* _Set task_: Extract everything from the first line through the line with "return tuple((x/255/12.92) if", both ends included, except for any pictures.

* _Dataset section_:
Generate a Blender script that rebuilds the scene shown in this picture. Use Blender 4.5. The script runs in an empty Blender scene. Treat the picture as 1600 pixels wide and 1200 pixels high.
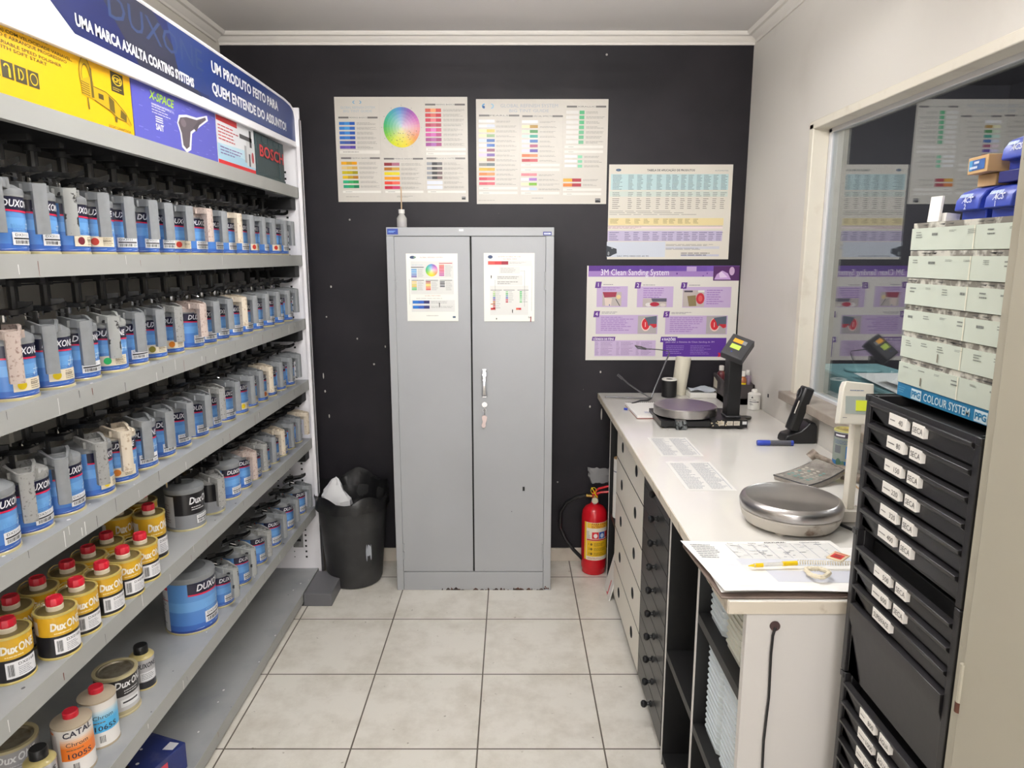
import bpy, math, random
from mathutils import Vector, Matrix
R = random.Random(7)
SC = bpy.context.scene
COL = SC.collection
PI = math.pi

def lin(c):
    return tuple((x/255/12.92) if x/255 <= .04045 else (((x/255)+.055)/1.055)**2.4 for x in c[:3])

# ------------------------------------------------------------ camera, world, light, exposure
cam_d = bpy.data.cameras.new('camera')
cam_d.sensor_width = 36
cam_d.lens = 36*1090/1600
cam_d.clip_start = .02
cam = bpy.data.objects.new('camera', cam_d)
COL.objects.link(cam)
cam.location = (0, 0, 1.6)
cam.rotation_euler = (PI/2-math.atan(200/1090), 0, 0)
SC.camera = cam
SC.view_settings.view_transform = 'Standard'
SC.view_settings.look = 'None'
SC.view_settings.gamma = 1
SC.view_settings.use_curve_mapping = False
SC.view_settings.exposure = 0.0
w = bpy.data.worlds.new('world')
SC.world = w
w.use_nodes = True
w.node_tree.nodes['Background'].inputs[0].default_value = (.8, .85, 1, 1)
w.node_tree.nodes['Background'].inputs[1].default_value = .03
TUBE = 100.0           # emission of the fluorescent tubes
# unseen fill light added behind the camera, shining in through an added doorway
dl = bpy.data.lights.new('added_fill_light', 'AREA'); dl.shape = 'RECTANGLE'; dl.size = .95; dl.size_y = 2.0; dl.energy = 27; dl.color = (1, .98, .97)
dlo = bpy.data.objects.new('added_fill_light', dl); COL.objects.link(dlo); dlo.location = (.15, -1.66, 1.05); dlo.rotation_euler = (PI/2, 0, 0)
SC.cycles.max_bounces = 8
SC.cycles.transparent_max_bounces = 12

# ------------------------------------------------------------ materials
MATS = {}
def mat(name, rgb, rough=.5, metal=0.0, var=0.0, vs=8.0, bump=0.0, bs=60.0, emis=0, spec=.5, rgb2=None, thr=None, coat=0, alpha=None, trans=0):
    if name in MATS: return MATS[name]
    m = bpy.data.materials.new(name)
    m.use_nodes = True
    nt = m.node_tree
    b = nt.nodes['Principled BSDF']
    c = lin(rgb)
    b.inputs['Base Color'].default_value = (*c, 1)
    b.inputs['Roughness'].default_value = rough
    b.inputs['Metallic'].default_value = metal
    b.inputs['Specular IOR Level'].default_value = spec
    b.inputs['Coat Weight'].default_value = coat
    b.inputs['Coat Roughness'].default_value = .12
    if alpha is not None: b.inputs['Alpha'].default_value = alpha
    if trans: b.inputs['Transmission Weight'].default_value = trans
    if emis:
        b.inputs['Emission Color'].default_value = (*c, 1)
        b.inputs['Emission Strength'].default_value = emis
    tc = nt.nodes.new('ShaderNodeTexCoord')
    if var or rgb2:
        n = nt.nodes.new('ShaderNodeTexNoise')
        n.inputs['Scale'].default_value = vs
        n.inputs['Detail'].default_value = 5
        nt.links.new(tc.outputs['Object'], n.inputs['Vector'])
        r = nt.nodes.new('ShaderNodeValToRGB')
        if rgb2:
            t = thr or (.5, .6)
            r.color_ramp.elements[0].position = t[0]; r.color_ramp.elements[1].position = t[1]
            r.color_ramp.elements[0].color = (*c, 1); r.color_ramp.elements[1].color = (*lin(rgb2), 1)
        else:
            r.color_ramp.elements[0].position = .3; r.color_ramp.elements[1].position = .7
            r.color_ramp.elements[0].color = (*[x*(1-var) for x in c], 1); r.color_ramp.elements[1].color = (*[min(1, x*(1+var)) for x in c], 1)
        nt.links.new(n.outputs['Fac'], r.inputs['Fac'])
        nt.links.new(r.outputs['Color'], b.inputs['Base Color'])
    if bump:
        n2 = nt.nodes.new('ShaderNodeTexNoise')
        n2.inputs['Scale'].default_value = bs
        nt.links.new(tc.outputs['Object'], n2.inputs['Vector'])
        bp = nt.nodes.new('ShaderNodeBump')
        bp.inputs['Strength'].default_value = bump
        bp.inputs['Distance'].default_value = .01
        nt.links.new(n2.outputs['Fac'], bp.inputs['Height'])
        nt.links.new(bp.outputs['Normal'], b.inputs['Normal'])
    MATS[name] = m
    return m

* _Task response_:
Generate a Blender script that rebuilds the scene shown in this picture. Use Blender 4.5. The script runs in an empty Blender scene. Treat the picture as 1600 pixels wide and 1200 pixels high.
import bpy, math, random
from mathutils import Vector, Matrix
R = random.Random(7)
SC = bpy.context.scene
COL = SC.collection
PI = math.pi

def lin(c):
    return tuple((x/255/12.92) if x/255 <= .04045 else (((x/255)+.055)/1.055)**2.4 for x in c[:3])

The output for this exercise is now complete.